New Grantland: The Kansas City Chiefs and the Counter Trey

It’s up over at Grantland:

At the snap, the Chiefs line up with one wide receiver, a fullback set to the offense’s left, and a tight end and H-back to the right. The strong side of the formation is to the offense’s right, but the fullback to the left is in position to block someone on either side. This presents a problem for the defense. Because they keep two safeties back (not pictured), they have a difficult time matching numbers to each side of the offense’s formation. Not counting the center and defensive nose guard, there are three defenders to the offense’s left to deal with three potential blockers, and four defenders to the offense’s right to deal with four potential blockers. But the counter trey brings two blockers from the backside to completely overwhelm the defense at the point of attack. (And, of course, the defense already had issues in not having counterparts for all of the offense’s blockers.)

Read the whole thing.

  • http://twitter.com/ncanon frank petrillo

    another way is to pull the backside guard and the tackle and have the fullback go left. The benefit is you still have two blockers at the point of attack and you initially have lbs going the wrong way because of primary reads.

  • Will

    Chris, you might have also mentioned that the “counter” step is what sucked the MLB into the wash at the line, leaving him unable to flow to the RB after the cut.

  • John Phamlore

    Pulling both the backside guard and tackle is the classic counter trey that would have been run by say Joe Gibbs and the Redskins?  But I am not sure that in this era of the NFL many teams would have both a guard and a tackle athletic enough to pull on a running play.

  • footballnoob

    Is this not essentially the same function of the Power-O play? The differences being in formation and that a full back and guard help instead of just a guard as in the Power-O?

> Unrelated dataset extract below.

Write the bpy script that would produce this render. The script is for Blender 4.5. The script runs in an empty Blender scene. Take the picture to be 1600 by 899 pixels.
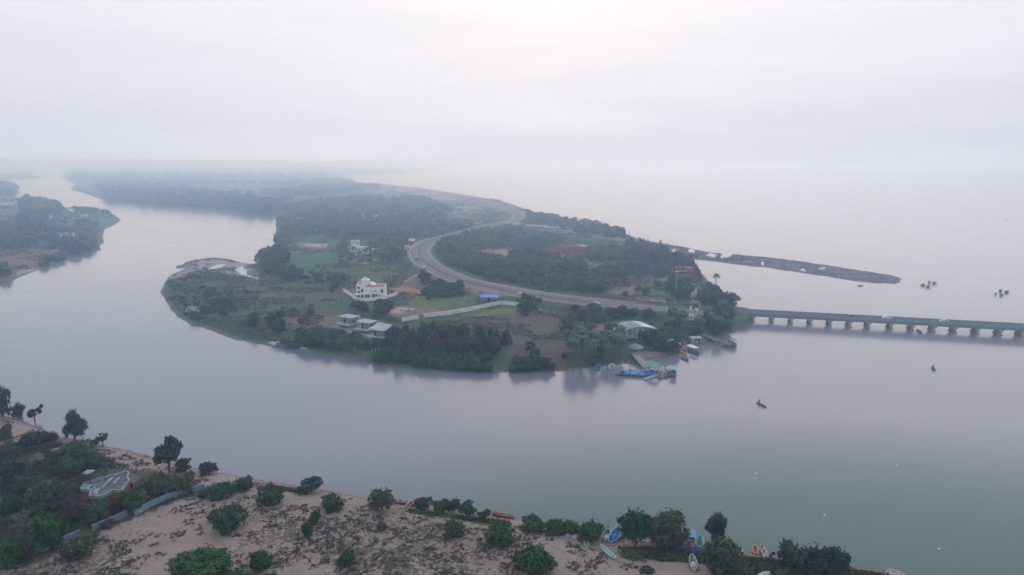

    Also, what does “Counter Trey” mean?

  • Paul Meisel

    noob — counter refers to the running back motion — he starts a step to the other side, then comes back.  For us old guys, “counter” was pretty much any play that started in one direction with a primary key and then went the other.

    trey, in gibbs terminology (and some others) referred to a double team or combo between the tackle and tight end — deuce was tackle guard, ace was guard center.  The play became famous running to the strong side working on a 5 tech, I guess, otherwise we’d have heard announcers talking endlessly about the counter deuce.

    Lots of teams run the basic concept with different schemes of who pulls and who kicks out, and also with a counter step (counter) and without (Power, Power O, Dave).  It’s like gumbo, everyone’s got their own recipe.